17.2.14

Monty Got a Raw Deal, R.E.M.

For the past two years, I’ve been here, dreading the days that are now coming closely. For the past two years, I’ve been aware that in two years, these days would come and I couldn’t do anything about it. I could prolong them, yes, but that’s about it.

I leave my site as their Peace Corps Volunteer in 19 days. I end my time as a Peace Corps Volunteer completely in 24 days. I leave Panama in 35 days. I begin the next chapter in 35 days. And I’m stuck in a place of denial.

I tried not to go into this experience with any expectations. Expectations create disappointments and I did not want disappointments out of this.
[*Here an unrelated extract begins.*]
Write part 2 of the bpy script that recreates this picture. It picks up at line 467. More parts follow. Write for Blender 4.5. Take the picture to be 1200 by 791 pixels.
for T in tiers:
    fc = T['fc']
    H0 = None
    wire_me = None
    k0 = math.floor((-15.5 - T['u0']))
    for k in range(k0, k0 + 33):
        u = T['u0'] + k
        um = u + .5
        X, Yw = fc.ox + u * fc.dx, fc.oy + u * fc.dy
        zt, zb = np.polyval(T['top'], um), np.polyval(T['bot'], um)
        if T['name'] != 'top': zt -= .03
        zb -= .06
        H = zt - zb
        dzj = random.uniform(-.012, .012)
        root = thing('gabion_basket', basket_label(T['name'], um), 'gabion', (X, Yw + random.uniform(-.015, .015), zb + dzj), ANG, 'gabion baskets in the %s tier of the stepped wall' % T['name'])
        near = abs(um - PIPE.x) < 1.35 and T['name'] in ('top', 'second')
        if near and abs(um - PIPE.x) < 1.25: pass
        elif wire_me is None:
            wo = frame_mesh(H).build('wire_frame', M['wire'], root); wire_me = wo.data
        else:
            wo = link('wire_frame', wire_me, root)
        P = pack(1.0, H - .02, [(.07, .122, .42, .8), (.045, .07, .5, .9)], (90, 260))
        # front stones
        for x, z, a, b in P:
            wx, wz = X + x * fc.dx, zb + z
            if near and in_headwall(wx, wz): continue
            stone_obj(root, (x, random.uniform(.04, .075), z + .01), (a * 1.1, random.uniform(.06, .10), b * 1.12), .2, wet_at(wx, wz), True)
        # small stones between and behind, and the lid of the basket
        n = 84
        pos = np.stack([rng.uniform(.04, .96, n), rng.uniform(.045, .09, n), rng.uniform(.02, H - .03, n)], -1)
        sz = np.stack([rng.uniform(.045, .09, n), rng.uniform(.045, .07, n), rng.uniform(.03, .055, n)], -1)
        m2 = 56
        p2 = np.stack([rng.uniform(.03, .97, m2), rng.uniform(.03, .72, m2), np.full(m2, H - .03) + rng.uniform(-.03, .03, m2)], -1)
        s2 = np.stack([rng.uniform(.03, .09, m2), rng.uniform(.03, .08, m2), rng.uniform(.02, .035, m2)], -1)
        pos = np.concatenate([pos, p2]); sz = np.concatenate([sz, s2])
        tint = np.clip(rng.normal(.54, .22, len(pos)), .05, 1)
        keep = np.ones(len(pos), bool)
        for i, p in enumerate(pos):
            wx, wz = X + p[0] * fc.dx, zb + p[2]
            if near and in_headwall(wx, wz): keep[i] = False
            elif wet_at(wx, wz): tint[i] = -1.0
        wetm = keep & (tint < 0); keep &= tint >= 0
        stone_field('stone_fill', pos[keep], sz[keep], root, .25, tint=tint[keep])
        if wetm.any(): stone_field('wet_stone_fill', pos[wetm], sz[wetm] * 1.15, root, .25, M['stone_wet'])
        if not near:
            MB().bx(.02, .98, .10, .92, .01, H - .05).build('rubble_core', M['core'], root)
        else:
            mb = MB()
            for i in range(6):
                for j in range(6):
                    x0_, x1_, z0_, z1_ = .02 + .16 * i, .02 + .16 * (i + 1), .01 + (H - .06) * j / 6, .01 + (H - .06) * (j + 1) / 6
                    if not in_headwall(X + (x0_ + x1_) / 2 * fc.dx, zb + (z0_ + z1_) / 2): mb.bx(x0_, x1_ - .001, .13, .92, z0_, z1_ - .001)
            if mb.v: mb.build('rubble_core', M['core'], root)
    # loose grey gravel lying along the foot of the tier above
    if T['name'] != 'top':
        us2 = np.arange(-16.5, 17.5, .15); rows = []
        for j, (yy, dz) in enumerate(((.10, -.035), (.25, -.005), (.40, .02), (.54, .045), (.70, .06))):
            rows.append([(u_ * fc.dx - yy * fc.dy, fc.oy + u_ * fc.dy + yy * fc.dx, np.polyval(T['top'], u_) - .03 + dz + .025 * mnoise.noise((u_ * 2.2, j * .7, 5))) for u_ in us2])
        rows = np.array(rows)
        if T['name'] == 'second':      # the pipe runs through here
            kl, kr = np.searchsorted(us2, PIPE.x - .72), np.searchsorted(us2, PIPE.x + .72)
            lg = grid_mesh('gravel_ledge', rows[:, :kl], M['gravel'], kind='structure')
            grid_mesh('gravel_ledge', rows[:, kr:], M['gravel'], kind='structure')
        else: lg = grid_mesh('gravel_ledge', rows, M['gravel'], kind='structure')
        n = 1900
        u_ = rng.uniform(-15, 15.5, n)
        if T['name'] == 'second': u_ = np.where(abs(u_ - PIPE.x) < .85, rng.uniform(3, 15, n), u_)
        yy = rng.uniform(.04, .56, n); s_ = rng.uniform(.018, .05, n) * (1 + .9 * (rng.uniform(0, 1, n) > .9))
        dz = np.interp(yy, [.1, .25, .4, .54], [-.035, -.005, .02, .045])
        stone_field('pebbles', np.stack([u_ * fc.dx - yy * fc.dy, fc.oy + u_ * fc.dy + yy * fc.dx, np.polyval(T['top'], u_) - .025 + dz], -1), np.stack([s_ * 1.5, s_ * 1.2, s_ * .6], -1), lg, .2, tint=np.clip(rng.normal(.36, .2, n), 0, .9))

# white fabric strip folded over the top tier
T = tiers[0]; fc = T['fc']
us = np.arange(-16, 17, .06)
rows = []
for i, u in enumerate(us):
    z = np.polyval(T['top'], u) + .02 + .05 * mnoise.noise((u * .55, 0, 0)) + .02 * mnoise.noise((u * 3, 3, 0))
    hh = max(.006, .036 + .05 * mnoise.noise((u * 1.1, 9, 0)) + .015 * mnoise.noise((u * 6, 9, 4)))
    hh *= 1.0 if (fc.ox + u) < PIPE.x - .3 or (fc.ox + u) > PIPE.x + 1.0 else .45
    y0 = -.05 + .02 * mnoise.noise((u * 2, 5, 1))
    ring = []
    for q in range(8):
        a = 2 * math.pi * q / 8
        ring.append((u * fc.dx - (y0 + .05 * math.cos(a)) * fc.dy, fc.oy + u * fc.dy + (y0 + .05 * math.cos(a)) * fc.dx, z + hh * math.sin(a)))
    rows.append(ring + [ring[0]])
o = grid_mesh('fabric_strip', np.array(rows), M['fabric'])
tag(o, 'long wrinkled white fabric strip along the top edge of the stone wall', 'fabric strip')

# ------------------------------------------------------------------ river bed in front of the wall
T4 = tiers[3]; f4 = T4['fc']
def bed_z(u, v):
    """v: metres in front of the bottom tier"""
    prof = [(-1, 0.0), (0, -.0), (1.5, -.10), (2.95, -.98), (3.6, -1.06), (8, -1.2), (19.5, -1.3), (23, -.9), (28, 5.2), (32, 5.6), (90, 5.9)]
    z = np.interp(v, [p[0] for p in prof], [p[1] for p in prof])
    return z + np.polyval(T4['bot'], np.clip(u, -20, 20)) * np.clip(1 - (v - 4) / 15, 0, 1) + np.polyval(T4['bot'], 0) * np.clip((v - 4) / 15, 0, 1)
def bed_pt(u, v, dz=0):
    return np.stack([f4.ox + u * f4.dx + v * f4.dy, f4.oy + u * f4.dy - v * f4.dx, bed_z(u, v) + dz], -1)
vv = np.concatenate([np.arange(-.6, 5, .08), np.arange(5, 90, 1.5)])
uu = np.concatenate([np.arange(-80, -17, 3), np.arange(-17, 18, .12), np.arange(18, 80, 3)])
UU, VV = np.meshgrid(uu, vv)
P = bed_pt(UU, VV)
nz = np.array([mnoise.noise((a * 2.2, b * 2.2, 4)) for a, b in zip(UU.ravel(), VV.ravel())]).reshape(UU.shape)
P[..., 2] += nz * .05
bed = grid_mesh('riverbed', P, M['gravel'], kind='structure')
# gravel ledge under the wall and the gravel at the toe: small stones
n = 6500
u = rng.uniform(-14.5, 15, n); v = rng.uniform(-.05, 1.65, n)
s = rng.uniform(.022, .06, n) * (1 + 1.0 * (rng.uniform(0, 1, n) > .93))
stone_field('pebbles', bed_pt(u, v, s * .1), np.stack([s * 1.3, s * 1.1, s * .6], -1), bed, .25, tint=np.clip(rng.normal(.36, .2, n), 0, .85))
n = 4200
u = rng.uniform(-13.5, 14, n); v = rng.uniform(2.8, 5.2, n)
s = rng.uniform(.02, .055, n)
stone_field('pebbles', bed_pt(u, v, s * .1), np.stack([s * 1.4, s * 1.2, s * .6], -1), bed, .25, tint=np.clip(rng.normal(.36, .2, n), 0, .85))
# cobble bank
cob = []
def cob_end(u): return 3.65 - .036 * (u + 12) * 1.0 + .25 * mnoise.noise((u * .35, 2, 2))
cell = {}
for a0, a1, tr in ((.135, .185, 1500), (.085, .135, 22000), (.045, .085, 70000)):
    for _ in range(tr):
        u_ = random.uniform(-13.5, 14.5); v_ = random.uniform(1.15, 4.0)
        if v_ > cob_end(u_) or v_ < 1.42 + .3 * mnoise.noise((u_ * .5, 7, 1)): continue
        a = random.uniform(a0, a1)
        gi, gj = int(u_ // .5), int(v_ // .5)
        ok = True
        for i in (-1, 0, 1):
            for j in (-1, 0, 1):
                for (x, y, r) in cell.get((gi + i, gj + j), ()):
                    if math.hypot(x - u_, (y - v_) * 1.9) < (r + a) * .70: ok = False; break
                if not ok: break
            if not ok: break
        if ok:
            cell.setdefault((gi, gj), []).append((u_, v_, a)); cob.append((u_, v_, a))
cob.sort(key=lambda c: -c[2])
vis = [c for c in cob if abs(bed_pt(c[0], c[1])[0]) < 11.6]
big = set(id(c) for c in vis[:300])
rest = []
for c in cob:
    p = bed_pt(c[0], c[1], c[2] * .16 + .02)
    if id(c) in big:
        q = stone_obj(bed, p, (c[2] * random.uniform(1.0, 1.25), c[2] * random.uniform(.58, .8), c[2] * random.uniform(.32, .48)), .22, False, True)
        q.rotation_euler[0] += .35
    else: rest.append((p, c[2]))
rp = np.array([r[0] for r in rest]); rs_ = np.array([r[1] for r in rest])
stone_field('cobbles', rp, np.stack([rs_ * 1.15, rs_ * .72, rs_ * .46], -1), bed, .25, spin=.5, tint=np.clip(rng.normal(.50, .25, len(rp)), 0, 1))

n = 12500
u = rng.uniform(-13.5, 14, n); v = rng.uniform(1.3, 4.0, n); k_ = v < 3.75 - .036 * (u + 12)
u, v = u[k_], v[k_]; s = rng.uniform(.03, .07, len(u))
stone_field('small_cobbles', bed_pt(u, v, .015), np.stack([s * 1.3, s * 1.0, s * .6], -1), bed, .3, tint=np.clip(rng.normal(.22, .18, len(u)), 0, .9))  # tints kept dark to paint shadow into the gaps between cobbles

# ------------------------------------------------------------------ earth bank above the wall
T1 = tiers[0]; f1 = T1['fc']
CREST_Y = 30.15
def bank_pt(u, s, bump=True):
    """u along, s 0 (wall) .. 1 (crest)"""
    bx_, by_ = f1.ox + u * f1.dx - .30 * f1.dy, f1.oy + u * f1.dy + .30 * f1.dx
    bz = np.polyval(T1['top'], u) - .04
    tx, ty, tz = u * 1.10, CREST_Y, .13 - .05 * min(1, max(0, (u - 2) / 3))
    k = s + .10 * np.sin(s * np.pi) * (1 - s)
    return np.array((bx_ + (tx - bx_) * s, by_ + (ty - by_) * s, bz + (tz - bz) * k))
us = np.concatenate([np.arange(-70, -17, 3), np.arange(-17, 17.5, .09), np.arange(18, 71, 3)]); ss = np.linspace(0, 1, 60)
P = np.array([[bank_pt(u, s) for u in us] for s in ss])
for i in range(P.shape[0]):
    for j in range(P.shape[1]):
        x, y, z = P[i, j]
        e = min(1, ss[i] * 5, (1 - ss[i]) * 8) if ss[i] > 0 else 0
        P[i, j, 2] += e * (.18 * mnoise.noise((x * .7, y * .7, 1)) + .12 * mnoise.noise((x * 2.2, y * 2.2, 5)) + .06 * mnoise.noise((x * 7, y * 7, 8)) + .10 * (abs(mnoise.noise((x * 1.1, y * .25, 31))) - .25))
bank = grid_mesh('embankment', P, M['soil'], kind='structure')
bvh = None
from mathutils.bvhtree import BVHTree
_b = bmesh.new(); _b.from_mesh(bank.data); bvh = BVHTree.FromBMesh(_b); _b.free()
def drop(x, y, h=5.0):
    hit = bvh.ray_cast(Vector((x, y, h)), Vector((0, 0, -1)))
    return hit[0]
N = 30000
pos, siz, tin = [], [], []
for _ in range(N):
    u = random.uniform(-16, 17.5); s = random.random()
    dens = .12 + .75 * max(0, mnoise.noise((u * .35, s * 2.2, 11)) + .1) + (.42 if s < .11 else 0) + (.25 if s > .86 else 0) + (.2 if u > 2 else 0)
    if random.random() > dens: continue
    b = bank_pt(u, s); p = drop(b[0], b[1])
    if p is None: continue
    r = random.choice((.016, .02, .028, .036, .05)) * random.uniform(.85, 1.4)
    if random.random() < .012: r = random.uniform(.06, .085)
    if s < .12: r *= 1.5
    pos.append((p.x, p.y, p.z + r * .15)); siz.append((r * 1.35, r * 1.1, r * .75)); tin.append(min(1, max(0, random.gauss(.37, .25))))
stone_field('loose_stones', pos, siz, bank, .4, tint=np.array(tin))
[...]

I constantly remember my second placement interview to enter the Peace Corps, and the woman who interviewed me hesitated. “You may be too idealistic for this,” she said. “You will be disappointed by what can happen.” At that moment, I dropped my expectations and entered a realm of my mind that was purely for the experience. The experience became one to build my resume, and anything else that came out of it would just be an added benefit.

And everything I experienced was the added benefit. This whole experience is everything that you make it. I made it into everything I wanted – I started a study, I taught kids how to surf, I played soccer and Frisbee with them, I fished with the men, I cooked with the women. I created a family around myself and in 19 days, I’ll be leaving.

I struggle to find the words that explain how I feel. I know this goodbye isn’t forever. It’s only a temporary “see you later”. I know I’ll be back here, and I’ll be back here soon. I’ll be around my community and my family again, but never again as their Peace Corps Volunteer.

Becoming a Volunteer is one of the hardest things you’ll ever do. Not for the reasons they say in the pamphlets, or for the stories and tales you hear about from parents and friends of Volunteers. It’s hard because it’s temporary. You create these relationships with people, you create these bonds and you know, from the start, it’s temporary. No matter how hard you want to, no matter how hard you try, you are their Volunteer for only a time. After you, comes another. And after her, comes another. I’m 3rd in a line of nearly consecutive Volunteers. I can come back as often as I want, I could even move here for the rest of my life if I wanted, but it would be different. I would no longer be their Volunteer.

The stories my town tells about their Volunteer in a year’s time won’t be about me. They’ll be about whoever comes next. My projects, my inside jokes, my life here might be remembered for a long time, but soon, their Volunteer will be someone else. Soon, the stories they tell will be about someone else.


Just like for them, this is the end of a chapter, the end of my chapter as a Peace Corps Volunteer. These people will never leave my life, nor will I leave theirs, but our relationship will change in 19 days. And in 25 days, I will change from Volunteer to just another American in Panama. Just another American traveling through countries I don’t know, but will learn about.